Zweiter Artikel. Der Streit ist ein Kind des Zornes.
a) Dies scheint nicht der Fall zu sein. Denn: I. Jakob 4. heißt es: „Woher ist Streit und Krieg unter euch? Nicht infolge euerer Begierlichkeiten, die in eueren Gliedern kämpfen?“ Also kommt der Streit vielmehr aus den Begierden. II. Prov. 28. wird gesagt: „Der sich rühmt und aufbläht, verursacht Streit.“ Also kommt er von Eitelkeit. III. Prov. 18. steht: „Die Lippen des Thoren mischen sich in den Streit.“ Thorheit aber ist nicht Zorn. IV. Prov. 10. erklärt: „Der Haß veranlaßt Streit.“ Der Haß aber kommt vom Neide. V. „Der da anfacht Zwietracht, säet Streit,“ nach Prov. 17. Die Zwietracht aber kommt von der Eitelkeit. Auf der anderen Seite erklärt Gregor (31. moral. 17.): „Vom Zorne kommt der Streit“ und ebenso Prov. 5, 18.
b) Ich antworte, der Streit besage einen gewissen Gegensatz, der bis zu Thätlichkeiten sich versteigt, so daß der eine den anderen verletzen will. In zweifacher Weise aber will jemand einen anderen verletzen: entweder schlechthin, insofern er dessen Übel beabsichtigt; das ist Haß, dessen Absicht dahin geht, mag es offen oder insgeheim sein, dem Feinde zu schaden; — oder es bezweckt jemand die Verletzung des anderen, so daß dieser es weiß und sich widersetzt; das will der Ausdruck „Streit“ besagen und gehört dies so recht eigentlich zum Zorne, der da ist Begehren nach Rache. Denn dem erzürnten genügt es nicht, daß er insgeheim dem schadet, welchem er zürnt; vielmehr will er, daß dieser es wisse und fühle und daß er gegen seinen bewußten Willen etwas leide als Vergeltung dessen, was er gethan; wie dies aus dem hervorgeht, was I., II. Kap. 46, Art. 6 ad II. über den Zorn gesagt worden ist. So also ist der Zorn die Quelle des Streites.
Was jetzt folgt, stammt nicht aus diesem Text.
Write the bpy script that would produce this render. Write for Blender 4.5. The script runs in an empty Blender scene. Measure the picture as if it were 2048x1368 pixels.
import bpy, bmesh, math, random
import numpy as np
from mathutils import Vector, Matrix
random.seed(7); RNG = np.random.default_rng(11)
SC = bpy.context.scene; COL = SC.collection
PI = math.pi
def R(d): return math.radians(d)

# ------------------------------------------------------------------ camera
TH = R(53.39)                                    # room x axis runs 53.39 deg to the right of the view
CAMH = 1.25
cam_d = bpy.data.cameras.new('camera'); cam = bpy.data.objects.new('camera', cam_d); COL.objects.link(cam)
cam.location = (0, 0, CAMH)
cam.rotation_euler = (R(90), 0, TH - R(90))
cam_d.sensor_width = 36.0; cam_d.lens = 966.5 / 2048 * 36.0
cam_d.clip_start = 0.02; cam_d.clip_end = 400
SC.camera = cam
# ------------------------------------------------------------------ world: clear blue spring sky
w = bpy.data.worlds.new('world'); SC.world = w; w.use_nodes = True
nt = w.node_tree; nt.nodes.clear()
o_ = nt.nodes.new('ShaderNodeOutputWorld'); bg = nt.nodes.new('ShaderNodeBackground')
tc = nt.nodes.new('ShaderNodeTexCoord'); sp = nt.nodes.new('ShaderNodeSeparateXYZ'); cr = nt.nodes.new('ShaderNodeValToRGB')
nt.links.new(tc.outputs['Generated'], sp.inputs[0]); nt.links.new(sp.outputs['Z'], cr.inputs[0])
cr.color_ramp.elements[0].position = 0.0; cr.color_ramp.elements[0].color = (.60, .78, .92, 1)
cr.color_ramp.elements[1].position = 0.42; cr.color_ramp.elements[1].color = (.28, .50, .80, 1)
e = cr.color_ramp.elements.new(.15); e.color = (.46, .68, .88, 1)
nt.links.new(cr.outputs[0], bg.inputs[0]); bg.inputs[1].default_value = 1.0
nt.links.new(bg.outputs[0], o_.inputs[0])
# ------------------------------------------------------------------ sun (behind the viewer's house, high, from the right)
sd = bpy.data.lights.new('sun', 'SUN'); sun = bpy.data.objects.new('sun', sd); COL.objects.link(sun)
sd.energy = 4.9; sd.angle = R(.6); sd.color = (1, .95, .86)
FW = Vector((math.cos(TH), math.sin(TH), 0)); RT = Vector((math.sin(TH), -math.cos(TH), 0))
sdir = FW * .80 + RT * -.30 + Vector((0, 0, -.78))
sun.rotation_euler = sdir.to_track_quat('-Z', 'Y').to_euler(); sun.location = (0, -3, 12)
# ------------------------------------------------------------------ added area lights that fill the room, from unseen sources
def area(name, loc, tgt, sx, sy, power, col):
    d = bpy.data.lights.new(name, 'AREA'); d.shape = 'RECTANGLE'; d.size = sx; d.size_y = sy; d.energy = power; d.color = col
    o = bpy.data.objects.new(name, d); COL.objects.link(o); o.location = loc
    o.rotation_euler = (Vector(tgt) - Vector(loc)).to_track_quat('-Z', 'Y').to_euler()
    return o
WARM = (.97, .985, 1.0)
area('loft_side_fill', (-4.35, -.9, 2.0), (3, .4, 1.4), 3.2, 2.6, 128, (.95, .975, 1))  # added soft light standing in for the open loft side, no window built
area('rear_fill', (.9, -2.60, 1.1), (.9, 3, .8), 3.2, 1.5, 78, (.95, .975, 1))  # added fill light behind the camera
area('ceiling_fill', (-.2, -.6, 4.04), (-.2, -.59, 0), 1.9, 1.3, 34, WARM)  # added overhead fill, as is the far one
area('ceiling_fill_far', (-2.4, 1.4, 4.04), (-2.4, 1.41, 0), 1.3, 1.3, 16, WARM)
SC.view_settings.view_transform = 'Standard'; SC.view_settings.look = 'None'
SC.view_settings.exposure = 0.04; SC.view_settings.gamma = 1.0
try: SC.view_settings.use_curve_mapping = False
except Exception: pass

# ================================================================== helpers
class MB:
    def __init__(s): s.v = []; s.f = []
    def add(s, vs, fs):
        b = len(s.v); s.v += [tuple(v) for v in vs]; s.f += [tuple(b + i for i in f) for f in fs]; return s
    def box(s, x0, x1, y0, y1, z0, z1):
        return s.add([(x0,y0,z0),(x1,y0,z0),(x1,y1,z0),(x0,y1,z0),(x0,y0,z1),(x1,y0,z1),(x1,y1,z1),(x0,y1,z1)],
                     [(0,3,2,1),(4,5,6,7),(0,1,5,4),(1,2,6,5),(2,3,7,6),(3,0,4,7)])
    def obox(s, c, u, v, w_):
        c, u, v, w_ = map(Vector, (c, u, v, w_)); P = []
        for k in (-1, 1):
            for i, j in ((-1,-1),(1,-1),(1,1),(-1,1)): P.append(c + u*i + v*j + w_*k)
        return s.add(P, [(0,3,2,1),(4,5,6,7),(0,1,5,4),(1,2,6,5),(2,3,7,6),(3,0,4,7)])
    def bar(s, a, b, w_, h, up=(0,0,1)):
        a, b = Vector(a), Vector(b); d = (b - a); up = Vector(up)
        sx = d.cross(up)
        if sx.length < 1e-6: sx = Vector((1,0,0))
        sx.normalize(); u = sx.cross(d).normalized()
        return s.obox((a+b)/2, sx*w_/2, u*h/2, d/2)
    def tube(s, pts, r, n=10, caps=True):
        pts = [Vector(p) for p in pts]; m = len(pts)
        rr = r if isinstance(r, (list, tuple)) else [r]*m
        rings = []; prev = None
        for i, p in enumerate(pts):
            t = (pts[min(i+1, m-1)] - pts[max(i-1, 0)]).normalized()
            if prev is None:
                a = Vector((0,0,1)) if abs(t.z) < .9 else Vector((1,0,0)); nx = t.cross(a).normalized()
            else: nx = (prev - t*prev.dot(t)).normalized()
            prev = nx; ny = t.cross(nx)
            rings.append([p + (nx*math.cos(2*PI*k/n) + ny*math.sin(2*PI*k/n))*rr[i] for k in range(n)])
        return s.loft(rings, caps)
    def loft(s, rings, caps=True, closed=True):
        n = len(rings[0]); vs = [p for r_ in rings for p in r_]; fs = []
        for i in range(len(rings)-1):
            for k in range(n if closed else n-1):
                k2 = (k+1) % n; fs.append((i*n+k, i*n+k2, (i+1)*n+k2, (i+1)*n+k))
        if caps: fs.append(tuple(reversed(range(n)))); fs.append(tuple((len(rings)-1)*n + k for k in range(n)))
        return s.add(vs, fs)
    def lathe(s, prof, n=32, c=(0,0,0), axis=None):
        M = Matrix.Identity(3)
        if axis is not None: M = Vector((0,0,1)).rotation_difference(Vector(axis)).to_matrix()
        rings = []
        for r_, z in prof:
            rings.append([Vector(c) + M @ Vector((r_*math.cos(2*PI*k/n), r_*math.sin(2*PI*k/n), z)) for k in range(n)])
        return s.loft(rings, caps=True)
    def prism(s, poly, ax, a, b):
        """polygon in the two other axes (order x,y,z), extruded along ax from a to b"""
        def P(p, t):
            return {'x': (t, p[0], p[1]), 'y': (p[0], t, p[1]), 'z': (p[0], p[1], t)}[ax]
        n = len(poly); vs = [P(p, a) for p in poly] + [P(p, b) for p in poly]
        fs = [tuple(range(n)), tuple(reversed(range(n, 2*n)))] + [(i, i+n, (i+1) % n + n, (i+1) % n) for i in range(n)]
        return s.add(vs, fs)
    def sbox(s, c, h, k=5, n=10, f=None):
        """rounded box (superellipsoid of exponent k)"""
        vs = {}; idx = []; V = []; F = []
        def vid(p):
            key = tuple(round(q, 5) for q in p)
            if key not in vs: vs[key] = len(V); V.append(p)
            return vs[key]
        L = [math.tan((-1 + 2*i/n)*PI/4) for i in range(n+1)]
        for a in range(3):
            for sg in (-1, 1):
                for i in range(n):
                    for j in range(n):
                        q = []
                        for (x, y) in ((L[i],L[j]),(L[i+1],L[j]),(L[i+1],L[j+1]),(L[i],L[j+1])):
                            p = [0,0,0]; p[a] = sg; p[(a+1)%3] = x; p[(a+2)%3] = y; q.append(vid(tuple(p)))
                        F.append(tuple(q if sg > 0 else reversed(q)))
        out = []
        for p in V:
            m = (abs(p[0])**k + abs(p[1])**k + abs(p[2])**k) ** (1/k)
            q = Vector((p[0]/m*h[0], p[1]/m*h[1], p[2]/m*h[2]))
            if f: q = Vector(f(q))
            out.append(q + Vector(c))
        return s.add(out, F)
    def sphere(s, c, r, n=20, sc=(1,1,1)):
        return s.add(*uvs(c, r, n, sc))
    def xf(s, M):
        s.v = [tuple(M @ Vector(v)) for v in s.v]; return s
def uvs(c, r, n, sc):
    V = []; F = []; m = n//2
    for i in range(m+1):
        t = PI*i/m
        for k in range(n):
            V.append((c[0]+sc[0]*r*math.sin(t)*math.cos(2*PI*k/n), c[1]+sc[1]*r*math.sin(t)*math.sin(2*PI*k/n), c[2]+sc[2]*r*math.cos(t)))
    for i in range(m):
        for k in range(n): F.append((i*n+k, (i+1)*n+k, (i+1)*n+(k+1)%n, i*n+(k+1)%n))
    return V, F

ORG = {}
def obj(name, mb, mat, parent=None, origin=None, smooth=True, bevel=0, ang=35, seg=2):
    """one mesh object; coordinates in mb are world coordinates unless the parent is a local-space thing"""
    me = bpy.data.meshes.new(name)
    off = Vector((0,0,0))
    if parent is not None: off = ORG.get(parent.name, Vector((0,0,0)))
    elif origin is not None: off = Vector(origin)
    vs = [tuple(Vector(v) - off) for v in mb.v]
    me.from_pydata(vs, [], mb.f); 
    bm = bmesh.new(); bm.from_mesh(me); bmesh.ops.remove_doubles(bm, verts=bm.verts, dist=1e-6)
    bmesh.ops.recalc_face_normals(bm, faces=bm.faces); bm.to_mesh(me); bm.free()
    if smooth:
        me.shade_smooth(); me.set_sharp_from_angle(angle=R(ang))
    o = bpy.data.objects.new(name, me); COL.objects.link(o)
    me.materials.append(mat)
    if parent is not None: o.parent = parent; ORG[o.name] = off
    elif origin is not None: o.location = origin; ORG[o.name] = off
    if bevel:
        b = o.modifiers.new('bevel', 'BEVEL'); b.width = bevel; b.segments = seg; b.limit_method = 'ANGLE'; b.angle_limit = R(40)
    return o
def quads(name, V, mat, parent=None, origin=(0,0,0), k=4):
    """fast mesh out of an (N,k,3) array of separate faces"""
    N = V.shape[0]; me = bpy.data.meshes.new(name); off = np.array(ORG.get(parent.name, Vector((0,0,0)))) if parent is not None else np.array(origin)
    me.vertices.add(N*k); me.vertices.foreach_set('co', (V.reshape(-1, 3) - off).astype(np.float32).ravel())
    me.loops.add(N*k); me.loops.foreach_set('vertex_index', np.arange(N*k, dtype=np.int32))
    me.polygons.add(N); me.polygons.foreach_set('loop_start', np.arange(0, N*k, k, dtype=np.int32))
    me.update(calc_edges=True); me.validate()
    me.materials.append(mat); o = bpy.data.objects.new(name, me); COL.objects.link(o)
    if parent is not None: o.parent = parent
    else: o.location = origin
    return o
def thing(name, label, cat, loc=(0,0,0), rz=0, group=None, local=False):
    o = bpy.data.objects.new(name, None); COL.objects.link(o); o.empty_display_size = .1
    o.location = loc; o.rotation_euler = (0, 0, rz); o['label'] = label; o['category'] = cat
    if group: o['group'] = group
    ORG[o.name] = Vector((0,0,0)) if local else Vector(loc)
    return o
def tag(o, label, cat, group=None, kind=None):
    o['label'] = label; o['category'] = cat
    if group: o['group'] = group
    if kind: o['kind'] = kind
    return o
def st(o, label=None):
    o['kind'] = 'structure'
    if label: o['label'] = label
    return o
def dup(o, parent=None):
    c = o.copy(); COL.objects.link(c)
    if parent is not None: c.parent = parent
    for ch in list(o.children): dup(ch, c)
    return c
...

c) I. Alle Leidenschaften der Abwehrkraft (irascibilis) kommen von denen in der Begehrkraft; und so hat das, was zunächst vom Zorne kommt, seinen entfernteren Grund im Begehren. II. Sich zu rühmen und aufzublasen ist nicht direkt Quelle von Streit, aber Gelegenheit dazu. Denn der andere wird dadurch zum Zorne gereizt und nimmt es als eine Beleidigung, daß sein Gegner besser sein will als er. III. Der Zorn hindert das nüchterne Urteil der Vernunft und ist dem gemäß der Thorheit ähnlich; und so ist die Wirkung die nämliche, denn Mangel an Vernunft verursacht es, daß der eine den anderen ohne Grund verletzen will. IV. Der Streit kommt manchmal vom Hasse; er ist aber nicht eigentlich eine Wirkung desselben; denn in der Absicht des hassenden liegt es nicht, offen und streitsüchtigerweise den Feind zu verletzen. Manchmal will er ihm sogar nur insgeheim Schaden zufügen. Freilich sucht er die Verletzung in offenem Streite dann, wenn er meint, stärker zu sein. V. Aus dem Streite folgt Haß und Zwietracht. Wer also Zwietracht und Haß veranlassen will, der verursacht Streit zwischen diesen Personen. So kann ja jede Sünde anordnen die Thätigkeit einer anderen Sünde, um zu ihrem Zwecke zu gelangen. Deshalb aber ist der Streit noch nicht direkt und eigentlich ein Kind der eitlen Ruhmgier.